Once you rid yourself of clutter, something new may enter your life. Two of my favorite testimonials are from people who simply cleared their attics. Considered by many an ideal place for stashing old junk, to Kingston a cluttered attic represents restrictions to one's "higher aspirations and possibilities." One woman took a week to clear hers, yet said "I felt fantastic and am buzzing with energy." She turned the once dingy space into an art studio. The other testimonial claimed that once a man with business problems cleared his attic, his business took off "in new and exciting ways, like a dream come true."

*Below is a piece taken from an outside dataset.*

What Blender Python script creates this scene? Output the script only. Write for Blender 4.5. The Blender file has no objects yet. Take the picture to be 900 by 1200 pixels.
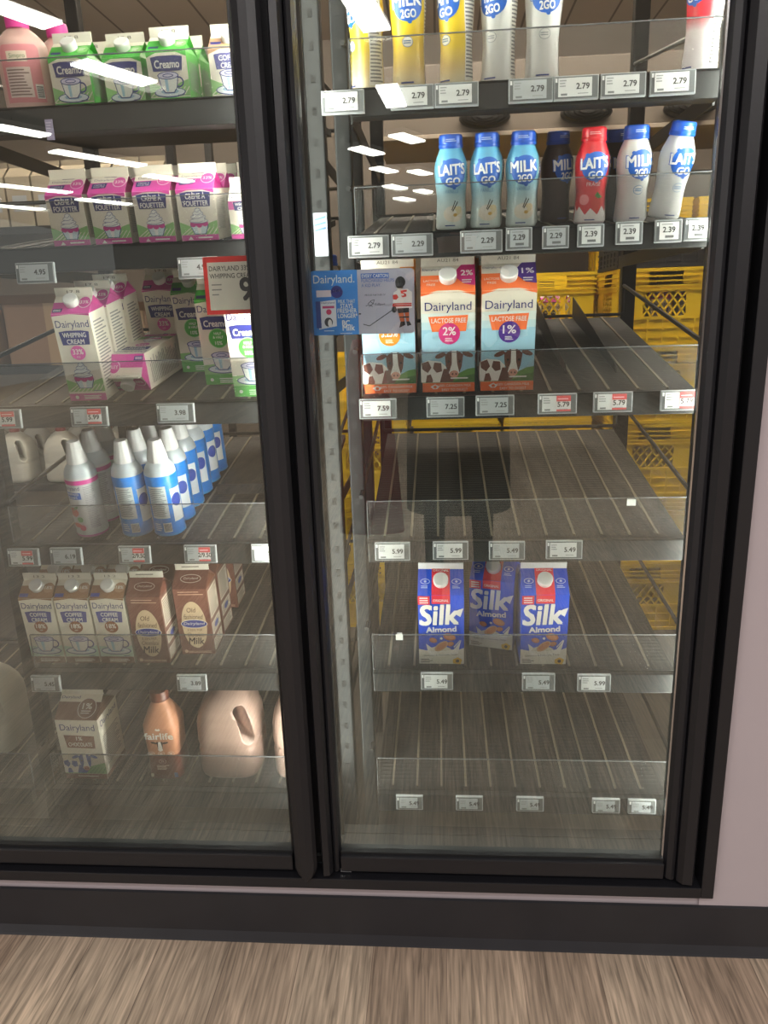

Some of the author's clearing advice may appear too stringent for most readers who, for instance, may not want to part with treasured family photographs. She suggests that people keep only recent photos in order to enjoy their fresh energy. I'm mostly for chucking out unwanted things but find myself challenged when asked to keep only the clothes in my closet that I wear on a regular basis. I'm also not too sure I want to whittle our library down to books that reflect Kingston's ideal--to "represent you as you are today and the intended 'you' of tomorrow." To her, keeping things "just in case" reflects a lack of trust in the future. If you rid yourself of things you "think" you will need, she says, "similar or better things will somehow turn up in your life at the right time."

In the final chapter, the author speaks of a Hindu ceremony done in her adopted home of Bali for those who have fractured and lost parts of themselves during life or from a traumatic event. With the help of a priest or priestess, the location where the fracture occurred is purified, and the part of the spirit left there is called back. Kingston correlates clearing clutter with this spiritual ceremony and claims releasing yourself of unnecessary objects redirects your energy, calling you to the present time, thus making you more centered. However, clearing clutter from rooms is just the beginning. She encourages her readers to clear out their bodies, minds and spirits by having regular colon cleansings and saying goodbye to such baggage as worrying, complaining and even those "flaky friends" that wear you down.

Her holistic approach to freeing energy is incredibly eye-opening and can be addictive. I've been clearing clutter these past two months as we prepare to move and may have passed on my enthusiasm to my five-year-old. One Saturday morning when I asked him to rummage through a bin of toys and pick out what he actually plays with, I was surprised to find he chose just a few things. "Don't you want these?" I asked as I made a pile of sentimental baby toys I knew in the back of my mind would just become clutter in a box in our attic. Letting go was easier for him, it struck me. Living in the present is a child's modus operandi, and we all know how much energy children have. For adults, clearing clutter becomes easier the more you do it. And the more you do it, the lighter you feel.